2009.04.30
里山の自然とリゾート開発
近藤日佐子(ソプラノ歌手)
「春が来た」
高野辰之 作詞 岡野貞一 作曲
春が来た 春が来た どこに来た。
山に来た 里に来た、
野にも来た。
花が咲く 花が咲く どこに咲く。
山に咲く 里に咲く、
野にも咲く。
鳥が鳴く 鳥が鳴く どこで鳴く。
山で鳴く 里で鳴く、
野でも鳴く。
厳しい冬が過ぎ、春の訪れが感じられるような頃になると、ついつい顔がほころんでしまいます。
私の住む長野県茅野市の奥蓼科高原では、黄色、白、ピンクなど色々な花が咲き始めますと、それまでのモノクロの世界が鮮やかな色彩に包まれるのです。
せせらぎの両側を飾っていた氷柱も融けて春の流れに変わります。
標高1250メートルの所で暮らして5年目になる私は、里山の四季の移り変わりがどんなに大切な宝物であるかということに気づき始めました。
この里山の自然を、未来の人々に無事バトンタッチすることができるでしょうか。
1960(昭和35)年頃から高度経済成長と開放体制を推し進めた日本は、第二次産業の生産活動に農山村の若者を安価な労働力として使いました。また燃料は薪炭から石油等の化石燃料へ代替され、そのことによって引き起こされた生活様式の変貌の中で、農山村の薪炭業は崩壊しました。
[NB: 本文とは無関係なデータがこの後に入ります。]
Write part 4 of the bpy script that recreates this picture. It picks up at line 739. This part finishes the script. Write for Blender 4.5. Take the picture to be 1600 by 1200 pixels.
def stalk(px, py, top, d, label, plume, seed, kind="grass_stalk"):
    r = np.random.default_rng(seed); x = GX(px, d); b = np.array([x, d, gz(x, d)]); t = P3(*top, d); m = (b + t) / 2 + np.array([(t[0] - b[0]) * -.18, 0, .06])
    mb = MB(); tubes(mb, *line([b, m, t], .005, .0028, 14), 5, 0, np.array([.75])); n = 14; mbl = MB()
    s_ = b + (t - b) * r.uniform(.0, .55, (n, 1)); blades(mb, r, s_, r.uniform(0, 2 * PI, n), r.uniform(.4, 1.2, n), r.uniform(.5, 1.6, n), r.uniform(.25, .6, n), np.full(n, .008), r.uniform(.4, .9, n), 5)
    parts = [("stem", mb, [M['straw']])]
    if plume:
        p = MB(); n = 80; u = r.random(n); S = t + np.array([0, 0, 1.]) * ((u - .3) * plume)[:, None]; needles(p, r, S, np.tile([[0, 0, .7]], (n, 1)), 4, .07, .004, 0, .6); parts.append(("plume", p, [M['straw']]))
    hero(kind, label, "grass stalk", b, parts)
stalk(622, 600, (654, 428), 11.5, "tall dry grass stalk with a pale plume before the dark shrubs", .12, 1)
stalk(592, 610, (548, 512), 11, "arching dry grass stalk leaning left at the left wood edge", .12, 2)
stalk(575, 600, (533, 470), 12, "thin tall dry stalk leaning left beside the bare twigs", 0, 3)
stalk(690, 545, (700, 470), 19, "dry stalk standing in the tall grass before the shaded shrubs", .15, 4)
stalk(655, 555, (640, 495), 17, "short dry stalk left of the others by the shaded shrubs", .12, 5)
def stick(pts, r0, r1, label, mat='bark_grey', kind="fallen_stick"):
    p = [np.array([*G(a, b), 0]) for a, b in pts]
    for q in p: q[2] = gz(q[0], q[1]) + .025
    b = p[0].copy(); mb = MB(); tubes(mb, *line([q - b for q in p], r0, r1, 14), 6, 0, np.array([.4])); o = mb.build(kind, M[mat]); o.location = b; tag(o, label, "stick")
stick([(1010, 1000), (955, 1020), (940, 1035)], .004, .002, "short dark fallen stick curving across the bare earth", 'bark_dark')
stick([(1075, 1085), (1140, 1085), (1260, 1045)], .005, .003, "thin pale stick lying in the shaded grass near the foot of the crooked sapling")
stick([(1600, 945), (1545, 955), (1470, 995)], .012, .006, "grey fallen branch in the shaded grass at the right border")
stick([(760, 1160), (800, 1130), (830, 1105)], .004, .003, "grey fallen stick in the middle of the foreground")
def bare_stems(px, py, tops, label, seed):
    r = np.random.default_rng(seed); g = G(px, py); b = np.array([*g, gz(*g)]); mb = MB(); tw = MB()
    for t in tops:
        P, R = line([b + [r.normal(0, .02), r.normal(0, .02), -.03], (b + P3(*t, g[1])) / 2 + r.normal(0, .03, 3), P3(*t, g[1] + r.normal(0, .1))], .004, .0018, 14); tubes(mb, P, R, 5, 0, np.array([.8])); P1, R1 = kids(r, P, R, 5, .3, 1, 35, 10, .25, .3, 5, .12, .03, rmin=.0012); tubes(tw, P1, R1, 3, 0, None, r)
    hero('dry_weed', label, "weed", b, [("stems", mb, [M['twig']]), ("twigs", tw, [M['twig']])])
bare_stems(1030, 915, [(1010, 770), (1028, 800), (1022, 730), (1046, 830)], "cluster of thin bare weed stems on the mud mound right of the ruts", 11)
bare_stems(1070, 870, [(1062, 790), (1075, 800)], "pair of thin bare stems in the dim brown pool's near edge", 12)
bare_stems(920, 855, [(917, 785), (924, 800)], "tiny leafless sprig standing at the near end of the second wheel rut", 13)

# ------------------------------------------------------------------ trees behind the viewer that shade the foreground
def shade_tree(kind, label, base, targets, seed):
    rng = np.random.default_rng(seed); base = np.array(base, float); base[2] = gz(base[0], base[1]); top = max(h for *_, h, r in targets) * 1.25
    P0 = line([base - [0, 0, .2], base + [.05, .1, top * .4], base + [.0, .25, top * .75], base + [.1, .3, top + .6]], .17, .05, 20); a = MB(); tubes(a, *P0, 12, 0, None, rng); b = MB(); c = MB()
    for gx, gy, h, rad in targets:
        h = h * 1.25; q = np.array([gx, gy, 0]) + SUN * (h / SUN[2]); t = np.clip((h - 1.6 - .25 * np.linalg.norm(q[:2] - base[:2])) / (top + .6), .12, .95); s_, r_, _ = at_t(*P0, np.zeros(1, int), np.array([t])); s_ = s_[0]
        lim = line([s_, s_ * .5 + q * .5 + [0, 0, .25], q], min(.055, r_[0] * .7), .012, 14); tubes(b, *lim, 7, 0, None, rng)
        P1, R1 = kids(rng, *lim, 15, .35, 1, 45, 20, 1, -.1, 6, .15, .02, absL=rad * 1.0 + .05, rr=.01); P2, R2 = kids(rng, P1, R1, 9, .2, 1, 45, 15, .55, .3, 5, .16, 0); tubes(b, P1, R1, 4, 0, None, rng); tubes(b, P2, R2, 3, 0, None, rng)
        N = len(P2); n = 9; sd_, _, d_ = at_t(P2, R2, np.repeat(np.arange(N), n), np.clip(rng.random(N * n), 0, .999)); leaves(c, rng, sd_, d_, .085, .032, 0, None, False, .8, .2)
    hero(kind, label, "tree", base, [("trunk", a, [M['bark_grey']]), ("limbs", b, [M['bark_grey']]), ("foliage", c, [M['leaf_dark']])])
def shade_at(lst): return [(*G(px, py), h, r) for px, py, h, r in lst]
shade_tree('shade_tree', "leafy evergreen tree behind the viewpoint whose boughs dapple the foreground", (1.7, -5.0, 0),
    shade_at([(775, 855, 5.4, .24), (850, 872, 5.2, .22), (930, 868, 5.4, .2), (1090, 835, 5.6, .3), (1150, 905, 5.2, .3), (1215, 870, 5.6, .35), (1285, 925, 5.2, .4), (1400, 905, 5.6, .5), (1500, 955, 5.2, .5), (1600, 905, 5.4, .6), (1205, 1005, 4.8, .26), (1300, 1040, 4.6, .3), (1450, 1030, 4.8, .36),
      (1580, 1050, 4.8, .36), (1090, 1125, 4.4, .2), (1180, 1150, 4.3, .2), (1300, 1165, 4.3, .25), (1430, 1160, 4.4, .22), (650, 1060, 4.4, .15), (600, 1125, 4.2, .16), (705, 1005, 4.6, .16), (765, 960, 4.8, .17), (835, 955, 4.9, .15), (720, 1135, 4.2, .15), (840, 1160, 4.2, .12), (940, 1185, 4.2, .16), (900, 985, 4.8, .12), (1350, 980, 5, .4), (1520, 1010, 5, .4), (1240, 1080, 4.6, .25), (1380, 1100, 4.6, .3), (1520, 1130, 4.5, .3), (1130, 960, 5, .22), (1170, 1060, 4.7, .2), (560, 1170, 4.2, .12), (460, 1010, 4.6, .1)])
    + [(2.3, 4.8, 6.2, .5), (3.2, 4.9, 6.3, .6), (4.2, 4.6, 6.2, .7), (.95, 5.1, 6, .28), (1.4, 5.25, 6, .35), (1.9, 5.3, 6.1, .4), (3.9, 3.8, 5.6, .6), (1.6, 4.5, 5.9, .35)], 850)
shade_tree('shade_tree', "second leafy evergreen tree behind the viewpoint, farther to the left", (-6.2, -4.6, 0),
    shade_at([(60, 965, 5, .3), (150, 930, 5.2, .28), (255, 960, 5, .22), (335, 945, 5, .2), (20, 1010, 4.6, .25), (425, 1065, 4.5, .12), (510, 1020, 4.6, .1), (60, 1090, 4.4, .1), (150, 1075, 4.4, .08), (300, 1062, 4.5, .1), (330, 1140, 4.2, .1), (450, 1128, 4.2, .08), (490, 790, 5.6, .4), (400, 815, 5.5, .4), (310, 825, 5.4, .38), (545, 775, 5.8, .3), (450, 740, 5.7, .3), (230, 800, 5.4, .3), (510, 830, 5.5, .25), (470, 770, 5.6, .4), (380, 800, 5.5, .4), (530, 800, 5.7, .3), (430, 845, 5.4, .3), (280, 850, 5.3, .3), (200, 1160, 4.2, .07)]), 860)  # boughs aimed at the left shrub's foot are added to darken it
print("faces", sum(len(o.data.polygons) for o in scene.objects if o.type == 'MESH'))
農山村は若者の都市部への流出による過疎化・高齢化と、農林業の崩壊という二つのダメージを同時に受けることになったのです。
1970年代前半に第一次リゾート開発ブームが全国的に起こり、蓼科高原でも開発が行われました。
農林業の担い手がいなくなり耕作放棄された農地や、整備が放棄され荒廃した山林等がリゾート地へと変貌したのです。
1987年、総合保養地域整備法(リゾート法)が制定され、それに伴って1980年代後半から1990年代初頭にかけて第二次リゾート開発ブームが起こりましたが、これは第一次リゾート開発期以上に国土総合開発計画に誘導されたという側面が強く、全国の地方自治体がリゾート法の指定を受けるべく競ってリゾート開発を打ち出しました。そのブームもバブル経済の崩壊により収縮し沈静化しました。